= DIRECTION =
Extract exactly those lines that lie between the start of the material and the line with "R = math.radians", including both boundary lines and no others.

= INFORMATION SHOWN =
========================
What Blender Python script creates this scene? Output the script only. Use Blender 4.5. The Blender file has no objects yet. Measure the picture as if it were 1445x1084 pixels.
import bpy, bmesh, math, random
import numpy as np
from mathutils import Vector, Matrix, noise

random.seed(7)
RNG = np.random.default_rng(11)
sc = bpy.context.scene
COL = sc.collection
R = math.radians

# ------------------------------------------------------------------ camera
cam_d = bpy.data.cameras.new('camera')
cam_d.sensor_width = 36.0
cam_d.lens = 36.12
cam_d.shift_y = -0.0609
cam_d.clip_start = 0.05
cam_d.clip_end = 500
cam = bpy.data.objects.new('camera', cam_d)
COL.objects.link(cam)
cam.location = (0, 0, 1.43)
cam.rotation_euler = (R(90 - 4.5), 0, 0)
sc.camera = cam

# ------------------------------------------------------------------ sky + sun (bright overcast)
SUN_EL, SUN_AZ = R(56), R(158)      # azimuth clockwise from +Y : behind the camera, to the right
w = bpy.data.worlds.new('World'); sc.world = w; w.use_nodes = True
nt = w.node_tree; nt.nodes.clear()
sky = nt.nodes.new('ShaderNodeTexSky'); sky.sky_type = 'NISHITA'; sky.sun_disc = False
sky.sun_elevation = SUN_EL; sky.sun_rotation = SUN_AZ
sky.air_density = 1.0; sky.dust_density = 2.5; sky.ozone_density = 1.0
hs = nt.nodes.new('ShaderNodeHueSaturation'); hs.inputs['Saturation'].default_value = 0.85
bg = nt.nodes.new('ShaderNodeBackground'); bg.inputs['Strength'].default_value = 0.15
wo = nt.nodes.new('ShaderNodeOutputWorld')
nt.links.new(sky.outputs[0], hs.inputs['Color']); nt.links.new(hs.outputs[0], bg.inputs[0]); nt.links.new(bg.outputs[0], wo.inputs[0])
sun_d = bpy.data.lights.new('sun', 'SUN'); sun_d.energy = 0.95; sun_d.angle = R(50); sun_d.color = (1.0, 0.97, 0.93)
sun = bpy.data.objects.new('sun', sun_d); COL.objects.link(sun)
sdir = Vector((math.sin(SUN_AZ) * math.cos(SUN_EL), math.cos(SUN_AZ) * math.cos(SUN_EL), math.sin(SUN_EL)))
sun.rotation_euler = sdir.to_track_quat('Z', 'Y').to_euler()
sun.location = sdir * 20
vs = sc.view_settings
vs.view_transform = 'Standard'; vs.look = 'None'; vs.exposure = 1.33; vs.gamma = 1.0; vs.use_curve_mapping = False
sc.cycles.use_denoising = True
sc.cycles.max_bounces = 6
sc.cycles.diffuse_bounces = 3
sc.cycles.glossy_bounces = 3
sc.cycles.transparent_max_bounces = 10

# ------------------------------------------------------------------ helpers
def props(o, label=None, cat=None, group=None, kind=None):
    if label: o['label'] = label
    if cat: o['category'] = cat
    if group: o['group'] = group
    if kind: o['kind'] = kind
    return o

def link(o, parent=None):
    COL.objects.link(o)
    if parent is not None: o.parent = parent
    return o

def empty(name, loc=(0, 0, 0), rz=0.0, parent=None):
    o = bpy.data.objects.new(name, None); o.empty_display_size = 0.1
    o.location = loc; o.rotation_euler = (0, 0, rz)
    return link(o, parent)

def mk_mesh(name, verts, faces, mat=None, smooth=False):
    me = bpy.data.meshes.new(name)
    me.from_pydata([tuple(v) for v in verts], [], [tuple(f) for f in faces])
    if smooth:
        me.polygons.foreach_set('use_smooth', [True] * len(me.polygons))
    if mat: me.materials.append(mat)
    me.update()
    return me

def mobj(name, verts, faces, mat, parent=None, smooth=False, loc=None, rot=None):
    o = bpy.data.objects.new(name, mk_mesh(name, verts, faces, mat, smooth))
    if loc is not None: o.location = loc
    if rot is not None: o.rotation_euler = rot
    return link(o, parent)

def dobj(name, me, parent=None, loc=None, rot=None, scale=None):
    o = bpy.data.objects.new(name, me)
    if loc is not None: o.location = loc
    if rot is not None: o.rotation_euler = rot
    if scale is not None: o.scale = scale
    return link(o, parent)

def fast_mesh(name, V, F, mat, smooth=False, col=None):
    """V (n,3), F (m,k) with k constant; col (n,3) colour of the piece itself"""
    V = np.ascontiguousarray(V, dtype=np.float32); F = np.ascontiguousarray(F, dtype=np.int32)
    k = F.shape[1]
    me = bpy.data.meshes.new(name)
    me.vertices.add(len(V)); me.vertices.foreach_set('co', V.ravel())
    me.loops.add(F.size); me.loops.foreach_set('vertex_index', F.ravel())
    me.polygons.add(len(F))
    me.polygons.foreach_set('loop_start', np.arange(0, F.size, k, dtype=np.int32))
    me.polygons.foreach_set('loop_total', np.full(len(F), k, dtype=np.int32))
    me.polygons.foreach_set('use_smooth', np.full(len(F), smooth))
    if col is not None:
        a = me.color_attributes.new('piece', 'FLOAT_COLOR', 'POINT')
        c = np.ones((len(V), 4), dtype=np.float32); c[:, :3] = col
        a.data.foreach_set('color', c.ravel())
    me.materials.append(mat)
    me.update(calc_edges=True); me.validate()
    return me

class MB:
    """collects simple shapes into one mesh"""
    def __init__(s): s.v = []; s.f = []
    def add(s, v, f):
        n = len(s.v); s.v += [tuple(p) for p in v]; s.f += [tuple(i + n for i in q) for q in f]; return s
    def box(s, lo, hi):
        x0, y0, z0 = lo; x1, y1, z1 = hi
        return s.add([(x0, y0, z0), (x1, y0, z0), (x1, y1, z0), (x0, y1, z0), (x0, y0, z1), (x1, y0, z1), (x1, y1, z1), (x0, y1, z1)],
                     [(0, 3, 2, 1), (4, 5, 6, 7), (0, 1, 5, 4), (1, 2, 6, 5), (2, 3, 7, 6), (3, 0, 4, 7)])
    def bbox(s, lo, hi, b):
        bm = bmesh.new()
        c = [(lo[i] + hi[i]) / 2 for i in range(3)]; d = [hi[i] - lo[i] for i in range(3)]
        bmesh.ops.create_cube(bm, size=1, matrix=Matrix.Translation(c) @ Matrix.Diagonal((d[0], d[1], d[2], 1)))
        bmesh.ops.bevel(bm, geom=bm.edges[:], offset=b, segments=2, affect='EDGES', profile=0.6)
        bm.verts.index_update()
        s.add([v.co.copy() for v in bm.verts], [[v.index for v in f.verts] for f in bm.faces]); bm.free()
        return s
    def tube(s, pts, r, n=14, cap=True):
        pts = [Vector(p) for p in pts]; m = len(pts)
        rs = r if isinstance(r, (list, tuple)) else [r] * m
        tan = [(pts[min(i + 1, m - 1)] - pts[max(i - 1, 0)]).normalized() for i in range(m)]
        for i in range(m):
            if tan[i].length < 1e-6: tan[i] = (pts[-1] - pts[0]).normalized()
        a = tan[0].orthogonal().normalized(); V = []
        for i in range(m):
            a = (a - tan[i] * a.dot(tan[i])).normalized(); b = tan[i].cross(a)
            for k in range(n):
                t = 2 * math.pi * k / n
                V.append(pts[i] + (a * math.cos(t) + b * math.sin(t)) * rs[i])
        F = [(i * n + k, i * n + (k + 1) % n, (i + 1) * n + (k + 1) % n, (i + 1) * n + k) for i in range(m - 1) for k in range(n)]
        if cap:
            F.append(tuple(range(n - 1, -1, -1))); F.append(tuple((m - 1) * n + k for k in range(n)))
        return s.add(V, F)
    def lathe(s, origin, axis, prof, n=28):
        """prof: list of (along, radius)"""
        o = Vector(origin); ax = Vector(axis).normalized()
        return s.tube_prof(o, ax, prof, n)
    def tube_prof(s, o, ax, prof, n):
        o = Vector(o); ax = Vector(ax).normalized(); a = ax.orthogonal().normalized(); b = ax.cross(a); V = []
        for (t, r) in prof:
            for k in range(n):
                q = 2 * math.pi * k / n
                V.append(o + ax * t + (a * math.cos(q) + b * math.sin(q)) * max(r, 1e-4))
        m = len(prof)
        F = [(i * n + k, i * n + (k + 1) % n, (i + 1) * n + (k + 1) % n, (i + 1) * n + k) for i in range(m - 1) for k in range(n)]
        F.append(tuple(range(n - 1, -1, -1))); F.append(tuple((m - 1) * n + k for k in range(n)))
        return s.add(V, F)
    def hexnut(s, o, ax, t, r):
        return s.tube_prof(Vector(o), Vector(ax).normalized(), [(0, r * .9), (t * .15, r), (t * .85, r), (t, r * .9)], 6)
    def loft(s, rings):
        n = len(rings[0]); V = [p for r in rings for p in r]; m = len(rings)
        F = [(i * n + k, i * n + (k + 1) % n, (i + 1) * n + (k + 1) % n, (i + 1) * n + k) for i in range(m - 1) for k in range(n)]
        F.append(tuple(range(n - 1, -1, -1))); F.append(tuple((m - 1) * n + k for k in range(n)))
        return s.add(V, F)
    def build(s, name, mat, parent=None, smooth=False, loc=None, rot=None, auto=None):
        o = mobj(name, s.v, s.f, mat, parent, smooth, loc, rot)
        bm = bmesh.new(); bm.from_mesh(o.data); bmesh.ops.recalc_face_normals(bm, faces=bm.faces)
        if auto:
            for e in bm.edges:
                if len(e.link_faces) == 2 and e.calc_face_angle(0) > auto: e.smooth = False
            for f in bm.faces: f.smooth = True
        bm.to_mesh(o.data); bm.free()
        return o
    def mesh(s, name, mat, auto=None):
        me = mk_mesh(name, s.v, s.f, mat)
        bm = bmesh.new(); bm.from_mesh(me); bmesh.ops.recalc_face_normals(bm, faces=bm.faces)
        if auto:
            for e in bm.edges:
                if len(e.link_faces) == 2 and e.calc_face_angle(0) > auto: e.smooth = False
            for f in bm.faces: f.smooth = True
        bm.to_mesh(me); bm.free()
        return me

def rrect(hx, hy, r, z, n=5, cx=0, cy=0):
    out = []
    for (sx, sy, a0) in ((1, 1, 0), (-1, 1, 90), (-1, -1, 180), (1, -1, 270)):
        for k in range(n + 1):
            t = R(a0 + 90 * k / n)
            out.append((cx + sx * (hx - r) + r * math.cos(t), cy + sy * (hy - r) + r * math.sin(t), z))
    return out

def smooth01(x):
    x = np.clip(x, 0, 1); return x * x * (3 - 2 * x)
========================
= FINAL RESULT =
What Blender Python script creates this scene? Output the script only. Use Blender 4.5. The Blender file has no objects yet. Measure the picture as if it were 1445x1084 pixels.
import bpy, bmesh, math, random
import numpy as np
from mathutils import Vector, Matrix, noise

random.seed(7)
RNG = np.random.default_rng(11)
sc = bpy.context.scene
COL = sc.collection
R = math.radians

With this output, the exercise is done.